Regional community presidents and the Institute Leadership Team departed Georgetown Guyana after five full days of meetings with a deep appreciation for the opportunity to visit this beautiful country and meet the gentle, gracious Guyanese people.

Sisters Julie Matthews (Guyana/Dallas) and Eileen Campbell (Merion) gave beginning and ending reflections to the meeting days. Using the Gospel stories from Matthew on feeding the five thousand and the beheading of John the Baptist, they drew a contrast between the abuse of power and the empowerment Jesus models for us. Noting that both stories teach lessons in willingness to risk, to share, to face an uncertain future with confidence and openness, they invited participants to reflect on these themes as they began their time together.

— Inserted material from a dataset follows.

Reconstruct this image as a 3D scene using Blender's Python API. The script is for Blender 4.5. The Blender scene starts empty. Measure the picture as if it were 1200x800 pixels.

At the close of the meeting Julie and Eileen returned to bring prayerful closure to this time. This excerpt from Julie’s reflection captures well the spirit of the shared Guyana experience:

Before we end I would like to share how I feel we mutually gift each other. The gift I receive from you, Sisters, is efficiency, planning, meeting, articulating values and direction, and desiring to give voice, to be heard, to participate. But the gift that was most striking this week is your gift of affirmation and praise. Theologians, sociologists, psychologists speak of our need to value ourselves and not put each other down so much. But we do it all the time. On the other hand, you affirm constantly. That is a gift to us.

Sister Marie said that the gift countries such as ours give you is our poverty. I believe that. Being poor teaches you to live with want, messiness, knowing you are dependent on others, that even the little you have could be taken away. What that teaches us is that we must enter deeply into the relationships we have, but we must hold them lightly, loosely, because all life passes away. We must celebrate the moments we have with joy and hope.

So go home, and continue to live the graces of these days. Let us hold each other lightly and lovingly; let us celebrate our need for each other.